Students have a pretty long window to file the FAFSA. However, the results from previous years show that students who file the FAFSA as soon as possible after January 1st and before the end of March, are more likely to get substantially higher aid as compared to students who file after April 1st. This is because several colleges and states have very early FAFSA deadlines.

Some states take it one step further. They award state grants on a first-come, first-served basis until they deplete their allocated funds. If you apply early, you stand a much higher chance of getting some of those funds.

Mistake #4: Saving for college incorrectly

It is important to start saving for college as early as possible. However, it is even more important to make sure you save strategically.

When saving for college, saving in the student’s name instead of the parent’s name could affect your financial aid opportunities. This is because any money that is held in a student’s name in a UGMA or UTMA account is considered a student asset on the FAFSA. These student assets reduce the eligibility for need-based financial aid by as much as 20% of the net worth of the asset. Saving in a parent’s name offers some benefits and is a far better option.

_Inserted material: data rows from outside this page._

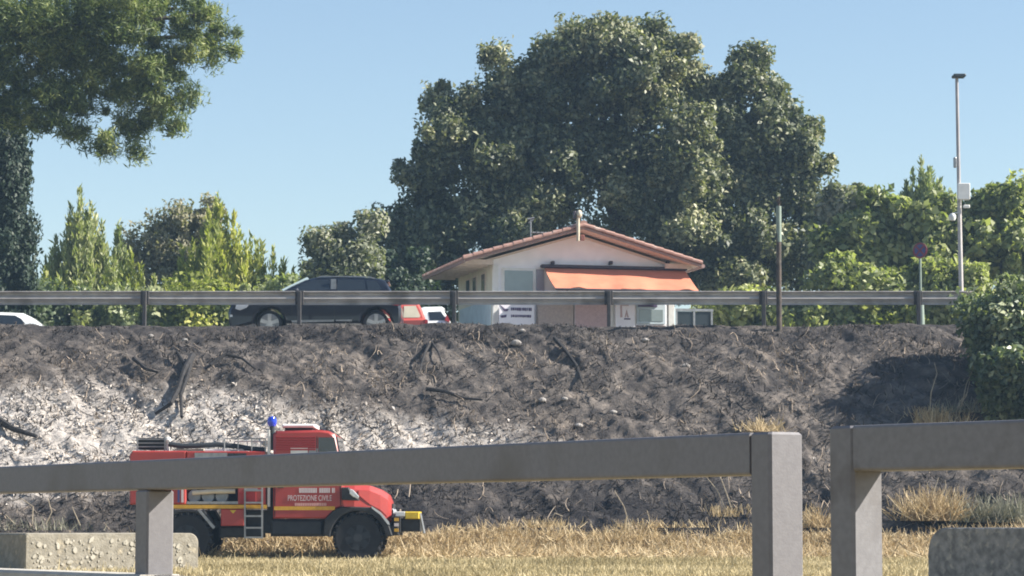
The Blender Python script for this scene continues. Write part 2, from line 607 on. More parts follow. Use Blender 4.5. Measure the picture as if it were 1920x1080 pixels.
m_field, nt, bs = pos_mat('dry field soil')
bs.inputs['Roughness'].default_value = .95
bs.inputs['Specular IOR Level'].default_value = .1
fld = ramp_nodes(nt, nz(nt, 2.5, 8, .65), [(.3, (.17, .14, .075)), (.5, (.30, .24, .13)), (.7, (.40, .33, .19))])
nt.links.new(fld, bs.inputs['Base Color'])
fx = np.concatenate([[-3000, -800, -200, -80], np.arange(-30, 30.1, .5), [80, 200, 800, 3000]])
fy = np.concatenate([[-600, -100, -20], np.arange(0, 62.6, .5)])
grid_mesh('field', fx, fy, lambda X, Y: gz(Y) + (fbm(X * .5, Y * .5, 3, 5) - .5) * .05 * (Y > 30), m_field)
m_plat, nt, bs = pos_mat('roadside earth')
bs.inputs['Roughness'].default_value = .95
nt.links.new(ramp_nodes(nt, nz(nt, 1.2, 8), [(.3, (.07, .07, .045)), (.6, (.15, .13, .08)), (.8, (.2, .18, .11))]), bs.inputs['Base Color'])
grid_mesh('plateau', np.array([-4000, -400, -100, 0, 100, 400, 4000.]), np.array([72.9, 90, 120, 200, 600, 5000.]), lambda X, Y: X * 0 + 5.99, m_plat)
MB().add([(-400, 74.2, 5.996), (400, 74.2, 5.996), (400, 80.6, 5.996), (-400, 80.6, 5.996)], [(0, 1, 2, 3)]).build('road', M_ASPH, None, 'structure')
for yy in (74.5, 80.2):
    MB().add([(-400, yy, 6.0), (400, yy, 6.0), (400, yy + .12, 6.0), (-400, yy + .12, 6.0)], [(0, 1, 2, 3)]).build('road_edge_line', M_LINE, None, 'structure')


# ------------------------------------------------------------------ scatter on the slope: stubble, ash flakes, straw, grass
def scatter_slope(n, wfun=None):
    x = rng.uniform(-15.5, 15.5, n)
    y = rng.uniform(61.8, 72.5, n)
    z = slope_z(x, y)
    if wfun is not None:
        k = rng.random(n) < wfun(x, y, z)
        x, y, z = x[k], y[k], z[k]
    return np.stack([x, y, z], 1)


def rdir(n):
    return unit(rng.normal(size=(n, 3)))


p = scatter_slope(70000, lambda x, y, z: .25 + .75 * (fbm(x * 1.3, y * 1.3, 3, 91) > .48))
n = len(p)
u = rdir(n) * .9 + np.array([0, -.25, .6]) + np.array([.55, -.35, -.3]) * np.sign(rng.normal(size=(n, 1)))
blades('burnt_stubble', p - np.array([0, 0, .03]), u, rdir(n) + np.array([.3, -.6, .3]), rng.uniform(.05, .20, n) * np.clip((72.6 - p[:, 1]) / 1.2, .3, 1), rng.uniform(.015, .05, n),
       np.clip(fbm(p[:, 0] * .9, p[:, 1] * 1.2, 3, 55) * 1.6 - .45 + rng.normal(0, .2, n) - .45 * char_mask(p[:, 0], p[:, 1], p[:, 2]), 0, 1), L_STUB, None, 'stuff', .25, True)
p = scatter_slope(60000, lambda x, y, z: np.clip(ash_mask(x, y, z) * 1.9 - .12, 0, .95) * (fbm(x * 2.1 + y, y * 3.2 - x * .4, 4, 66) > .49))
n = len(p)
blades('ash_flakes', p + np.array([0, 0, .02]), rdir(n), rdir(n) * .5 + np.array([.15, -.5, .8]), rng.uniform(.05, .17, n), rng.uniform(.02, .06, n),
       rng.normal(.62, .28, n), L_ASH, None, 'stuff', .5)

# thin burnt stems and pale curled stalks lying all over the slope
p = scatter_slope(3800, lambda x, y, z: (y < 71.3) * .25 + (y < 71.3) * .75 * (fbm(x * .7, y * .7, 3, 71) > .46))
n = len(p)
segs, vs_, tn_ = 4, [], []
d0 = unit(np.stack([rng.normal(0, 1, n), rng.normal(-.15, .35, n), rng.normal(.25, .5, n)], 1))
curl = rdir(n) * .42
ln = rng.uniform(.15, .7, n) * np.where(rng.random(n) < .12, 1.7, 1)
wd = rng.uniform(.008, .022, n)
cur = p + np.array([0, -.02, .0])
rows = [cur]
for k in range(segs):
    d0 = unit(d0 + curl)
    cur = cur + d0 * (ln / segs)[:, None]
    floor = slope_z(cur[:, 0], cur[:, 1]) + .015
    cur[:, 2] = np.where((cur[:, 1] > 62) & (cur[:, 1] < 72.3), np.clip(cur[:, 2], floor, floor + .22), cur[:, 2])
    rows.append(cur.copy())
pts = np.stack(rows, 1)
off = np.array([[0, -1, .2], [.87, .5, .2], [-.87, .5, .2]])
V = pts[:, :, None, :] + off[None, None] * wd[:, None, None, None] * np.linspace(1, .45, segs + 1)[None, :, None, None]
base_i = (np.arange(n) * (segs + 1) * 3)[:, None, None]
q = []
for k in range(segs):
    for j in range(3):
        q.append([k * 3 + j, k * 3 + (j + 1) % 3, (k + 1) * 3 + (j + 1) % 3, (k + 1) * 3 + j])
Fq = (np.array(q)[None] + base_i).reshape(-1, 4)
me = quads('burnt_twigs', V.reshape(-1, 3), Fq)
a_ = me.attributes.new('tint', 'FLOAT', 'FACE')
a_.data.foreach_set('value', np.repeat(np.clip(np.where(rng.random(n) < .5, rng.normal(.1, .08, n), rng.normal(.85, .15, n)), 0, 1), segs * 3).astype(np.float32))
link('burnt_twigs', me, L_STUB, None, 'stuff')

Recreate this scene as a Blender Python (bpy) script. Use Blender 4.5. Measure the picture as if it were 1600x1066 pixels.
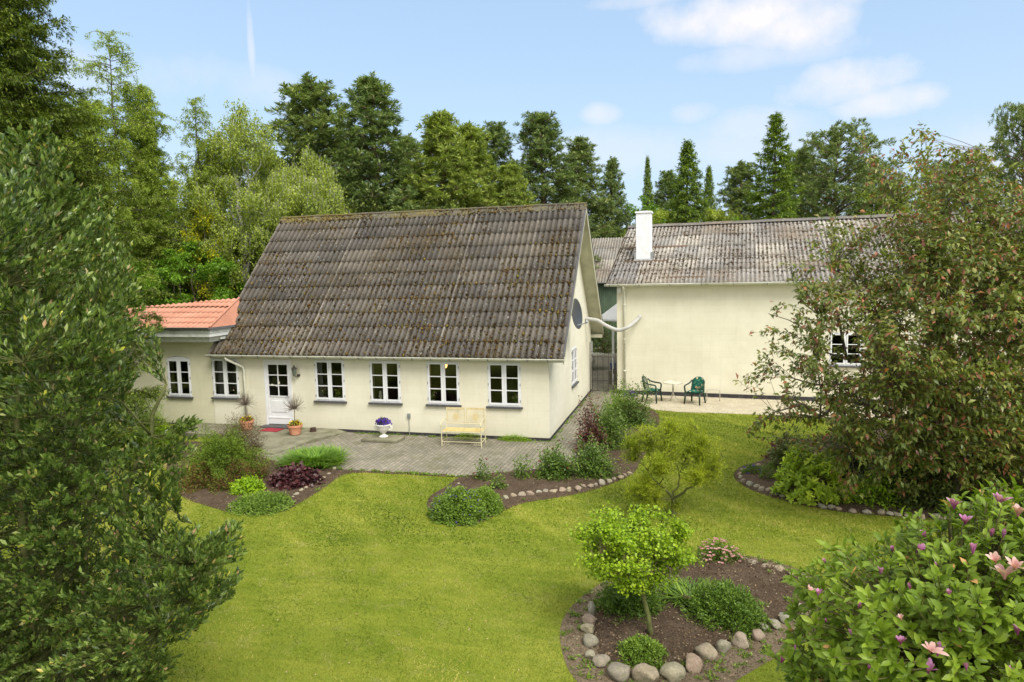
import bpy, bmesh, math, random
import numpy as np
from mathutils import Vector, Matrix, noise

# ------------------------------------------------------------------ clearing
for o in list(bpy.data.objects): bpy.data.objects.remove(o, do_unlink=True)
S = bpy.context.scene
COL = S.collection
R = math.radians
PI = math.pi
# ------------------------------------------------------------------ camera
CP = np.array([3.7191, -17.7214, 4.6185]); YAW, PITCH, ROLL, FPX = -0.2615, 0.0989, -0.0202, 1041.3
def _axes():
    cy, sy = math.cos(YAW), math.sin(YAW)
    f = np.array([sy*math.cos(PITCH), cy*math.cos(PITCH), -math.sin(PITCH)])
    r0 = np.array([cy, -sy, 0.0]); u0 = np.cross(r0, f)
    r = math.cos(ROLL)*r0 + math.sin(ROLL)*u0; u = -math.sin(ROLL)*r0 + math.cos(ROLL)*u0
    return r, u, f
AR, AU, AF = _axes()
cam = bpy.data.cameras.new("camera"); camo = bpy.data.objects.new("camera", cam); COL.objects.link(camo)
cam.sensor_width = 36; cam.lens = 36*FPX/1600; cam.clip_end = 2000; cam.clip_start = 0.05
camo.matrix_world = Matrix(((AR[0], AU[0], -AF[0], CP[0]), (AR[1], AU[1], -AF[1], CP[1]), (AR[2], AU[2], -AF[2], CP[2]), (0, 0, 0, 1)))
S.camera = camo
def ray(px, py): return AF + AR*(px-800)/FPX + AU*(533-py)/FPX
def on(px, py, ax, v):                     # where the ray through a photo pixel meets a plane
    d = ray(px, py); t = (v-CP[ax])/d[ax]; return CP + t*d
def G(px, py, z=0.0): return on(px, py, 2, z)
def at(px, py, dist): return CP + ray(px, py)*dist     # dist = forward depth in metres
# ------------------------------------------------------------------ sky, sun, exposure
SUN_EL, SUN_AZ = R(50), R(46)              # azimuth measured from -y towards +x
sd = np.array([math.sin(SUN_AZ)*math.cos(SUN_EL), -math.cos(SUN_AZ)*math.cos(SUN_EL), math.sin(SUN_EL)])
W = bpy.data.worlds.new("World"); S.world = W; W.use_nodes = True
nt = W.node_tree; nt.nodes.clear()
def N(t, **k):
    n = nt.nodes.new(t)
    for a, b in k.items(): setattr(n, a, b)
    return n
def Lk(a, b): nt.links.new(a, b)
out = N('ShaderNodeOutputWorld'); bg = N('ShaderNodeBackground'); Lk(bg.outputs[0], out.inputs[0])
sky = N('ShaderNodeTexSky', sky_type='NISHITA', sun_disc=False)
sky.sun_elevation = SUN_EL; sky.sun_rotation = math.atan2(sd[0], sd[1]); sky.air_density = 1.0; sky.dust_density = 0.6; sky.ozone_density = 1.5
bg.inputs[1].default_value = 0.11
tc = N('ShaderNodeTexCoord')
def vm(op, a, b=None, bv=None):
    n = N('ShaderNodeVectorMath', operation=op); Lk(a, n.inputs[0])
    if b is not None: Lk(b, n.inputs[1])
    if bv is not None: n.inputs[1].default_value = bv
    return n
def mm(op, a, b=None, c=None, clamp=False):
    n = N('ShaderNodeMath', operation=op, use_clamp=clamp)
    for i, x in enumerate((a, b, c)):
        if x is None: continue
        if isinstance(x, (int, float)): n.inputs[i].default_value = x
        else: Lk(x, n.inputs[i])
    return n.outputs[0]
DIR = tc.outputs['Generated']
wn = N('ShaderNodeTexNoise'); wn.inputs['Scale'].default_value = 9; wn.inputs['Detail'].default_value = 7; wn.inputs['Roughness'].default_value = .58
Lk(DIR, wn.inputs['Vector'])
mask = None
def cloud(px, py, wx, wy, amt):            # a cloud bank in a fixed compass direction of the sky
    global mask
    d = ray(px, py); d = d/np.linalg.norm(d)
    rt = np.cross(d, (0, 0, 1)); rt /= np.linalg.norm(rt); up = np.cross(rt, d)
    a = vm('DOT_PRODUCT', DIR, bv=tuple(rt/(wx/FPX))).outputs['Value']
    b0 = vm('DOT_PRODUCT', DIR, bv=tuple(up/(wy/FPX))).outputs['Value']
    fr = vm('DOT_PRODUCT', DIR, bv=tuple(d)).outputs['Value']
    r2 = mm('ADD', mm('MULTIPLY', a, a), mm('MULTIPLY', b0, b0))
    g = mm('MAXIMUM', mm('SUBTRACT', 1.0, r2), -3.5)
    g = mm('ADD', g, mm('MULTIPLY', mm('SUBTRACT', wn.outputs[0], 0.53), 3.6))
    g = mm('MULTIPLY', mm('MULTIPLY', mm('MULTIPLY', g, 0.8, clamp=True), amt), mm('GREATER_THAN', fr, 0.3))
    mask = g if mask is None else mm('MAXIMUM', mask, g)
cloud(1140, 24, 175, 40, 1.0); cloud(1080, 40, 90, 22, .9); cloud(1250, 42, 80, 44, .95); cloud(1200, 85, 130, 22, .5); cloud(1310, 132, 85, 34, .98); cloud(1375, 162, 75, 24, .9)
cloud(1080, 176, 42, 18, .45); cloud(938, 178, 34, 16, .5); cloud(1190, 195, 110, 26, .35); cloud(391, 48, 5, 75, .45); cloud(200, 120, 260, 40, .3); cloud(1000, 2, 90, 12, .5)
cloud(1750, 230, 260, 60, .5); cloud(-350, 120, 200, 90, .6); cloud(2300, 40, 300, 90, .8); cloud(900, 240, 600, 40, .3)
# clouds round the rest of the sky (unseen here, they soften the light)
wn2 = N('ShaderNodeTexNoise'); wn2.inputs['Scale'].default_value = 2.2; wn2.inputs['Detail'].default_value = 5; Lk(DIR, wn2.inputs['Vector'])
sepz = N('ShaderNodeSeparateXYZ'); Lk(DIR, sepz.inputs[0])
hi = mm('MULTIPLY', mm('SUBTRACT', sepz.outputs[2], 0.46), 4.0, clamp=True)
back = mm('MULTIPLY', vm('DOT_PRODUCT', DIR, bv=(-float(AF[0]), -float(AF[1]), 0)).outputs['Value'], 3.0, clamp=True)
gen = mm('MULTIPLY', mm('MULTIPLY', mm('SUBTRACT', wn2.outputs[0], 0.33), 6.0, clamp=True), mm('MAXIMUM', hi, back))
hz = mm('POWER', mm('SUBTRACT', 1.0, mm('MAXIMUM', sepz.outputs[2], 0.0)), 5.0)
pale = N('ShaderNodeMixRGB'); pale.inputs[2].default_value = (2.15, 3.0, 3.95, 1)
Lk(mm('ADD', mm('MULTIPLY', hz, .30), .60, clamp=True), pale.inputs[0])
Lk(sky.outputs[0], pale.inputs[1])
hz2 = mm('MULTIPLY', mm('POWER', mm('SUBTRACT', 1.0, mm('MAXIMUM', sepz.outputs[2], 0.0)), 7.0), .75)
ph = N('ShaderNodeMixRGB'); ph.inputs[2].default_value = (3.3, 3.65, 4.1, 1); Lk(hz2, ph.inputs[0]); Lk(pale.outputs[0], ph.inputs[1]); pale = ph
mx = N('ShaderNodeMixRGB'); mx.inputs[2].default_value = (4.2, 4.1, 4.2, 1); Lk(mask, mx.inputs[0]); Lk(pale.outputs[0], mx.inputs[1])
mx2 = N('ShaderNodeMixRGB'); mx2.inputs[2].default_value = (6.3, 6.15, 5.9, 1); Lk(gen, mx2.inputs[0]); Lk(mx.outputs[0], mx2.inputs[1])
Lk(mx2.outputs[0], bg.inputs[0])
sun = bpy.data.lights.new("sun", 'SUN'); sun.energy = 1.8; sun.angle = R(28); sun.color = (1, .96, .87)
suno = bpy.data.objects.new("sun", sun); COL.objects.link(suno)
suno.rotation_euler = Vector(tuple(sd)).to_track_quat('Z', 'Y').to_euler()
S.view_settings.view_transform = 'Standard'; S.view_settings.look = 'None'; S.view_settings.gamma = 1
S.view_settings.exposure = 1.13
S.cycles.max_bounces = 7; S.cycles.transparent_max_bounces = 8

# ------------------------------------------------------------------ materials
def newmat(name):
    global nt
    m = bpy.data.materials.new(name); m.use_nodes = True; nt = m.node_tree; nt.nodes.clear()
    o = N('ShaderNodeOutputMaterial'); return m, o
def ramp(fac, stops, interp='LINEAR'):
    n = N('ShaderNodeValToRGB'); n.color_ramp.interpolation = interp
    e = n.color_ramp.elements
    while len(e) < len(stops): e.new(.5)
    for i, (p, c) in enumerate(stops): e[i].position = p; e[i].color = (*c, 1)
    if fac is not None: Lk(fac, n.inputs[0])
    return n.outputs[0]
def tnoise(scale, detail=4, rough=.55, vec=None, dist=0):
    n = N('ShaderNodeTexNoise'); n.inputs['Scale'].default_value = scale; n.inputs['Detail'].default_value = detail
    n.inputs['Roughness'].default_value = rough; n.inputs['Distortion'].default_value = dist
    if vec is not None: Lk(vec, n.inputs['Vector'])
    return n.outputs[0]
def mixc(f, a, b, mode='MIX'):
    n = N('ShaderNodeMixRGB', blend_type=mode)
    for i, x in enumerate((f, a, b)):
        if isinstance(x, (int, float)): n.inputs[i].default_value = x
        elif isinstance(x, tuple): n.inputs[i].default_value = (*x, 1)
        else: Lk(x, n.inputs[i])
    return n.outputs[0]
def objco(): return N('ShaderNodeTexCoord').outputs['Object']
def bump(h, strength=.3, dist=.02):
    n = N('ShaderNodeBump'); n.inputs['Strength'].default_value = strength; n.inputs['Distance'].default_value = dist; Lk(h, n.inputs['Height']); return n.outputs[0]
def princ(col, rough=.6, spec=.3, nrm=None, metal=0):
    p = N('ShaderNodeBsdfPrincipled')
    if isinstance(col, tuple): p.inputs['Base Color'].default_value = (*col, 1)
    else: Lk(col, p.inputs['Base Color'])
    if isinstance(rough, (int, float)): p.inputs['Roughness'].default_value = rough
    else: Lk(rough, p.inputs['Roughness'])
    p.inputs['Specular IOR Level'].default_value = spec; p.inputs['Metallic'].default_value = metal
    if nrm is not None: Lk(nrm, p.inputs['Normal'])
    return p
def plain(name, col, rough=.5, spec=.3, metal=0, var=.12, scale=6, bmp=.1, dirt=None):
    m, o = newmat(name); c = objco()
    n1 = tnoise(scale, 6, .6, c); a = tuple(x*(1-var) for x in col); b = tuple(min(1, x*(1+var)) for x in col)
    cc = ramp(n1, [(.3, a), (.7, b)])
    if dirt: cc = mixc(ramp(tnoise(scale*.6, 8, .7, c), [(.55, (0, 0, 0)), (.72, (1, 1, 1))]), cc, dirt)
    p = princ(cc, rough, spec, bump(tnoise(scale*8, 3, .6, c), bmp, .01), metal); Lk(p.outputs[0], o.inputs[0]); return m
def attr(name='v'):
    n = N('ShaderNodeAttribute'); n.attribute_name = name; return n.outputs['Fac']
def leafmat(name, stops, rough=.45, spec=.35, trans=.28, tint=.22, big=1.2, gain=1.25, warm=(1.04, 1.0, .98)):
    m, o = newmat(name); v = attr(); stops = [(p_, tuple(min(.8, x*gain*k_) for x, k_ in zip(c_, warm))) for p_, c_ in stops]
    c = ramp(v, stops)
    geo = N('ShaderNodeNewGeometry')
    n1 = tnoise(big, 3, .5, geo.outputs['Position'])
    c = mixc(1.0, c, ramp(n1, [(.3, (1-tint, 1-tint*.8, 1-tint)), (.7, (1+tint*.6, 1+tint*.5, 1.0))]), 'MULTIPLY')
    oi = N('ShaderNodeObjectInfo'); 
    c = mixc(1.0, c, ramp(oi.outputs['Random'], [(0, (.88, .92, .9)), (1, (1.08, 1.05, 1.0))]), 'MULTIPLY')
    p = princ(c, rough, spec)
    t = N('ShaderNodeBsdfTranslucent'); Lk(mixc(1.0, c, (1.25, 1.3, .6), 'MULTIPLY'), t.inputs[0])
    ms = N('ShaderNodeMixShader'); ms.inputs[0].default_value = trans; Lk(p.outputs[0], ms.inputs[1]); Lk(t.outputs[0], ms.inputs[2])
    Lk(ms.outputs[0], o.inputs[0]); return m
M = {}
M['laurel'] = leafmat('laurel_leaf', [(0, (.03, .055, .014)), (.35, (.065, .11, .022)), (.7, (.115, .17, .030)), (.88, (.17, .23, .055)), (.965, (.22, .26, .09)), (.985, (.36, .22, .13)), (1, (.62, .55, .05))], .3, .5, .25, gain=1.6, warm=(1.06, 1, 1.2))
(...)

Saving for college in a grandparent-owned 529 college saving plan is another mistake. Although these savings are not reported as an asset on the FAFSA, there are other tax-related factors that could reduce your eligibility for need-based financial aid considerably.

Mistake #5: Not appealing an offer letter

Many families are unaware that they can file an appeal for additional financial aid under special circumstances such as salary reduction, loss of job, disability, or death. If any of these are applicable to you, you can ask for a professional review that allows you to apply for more financial aid.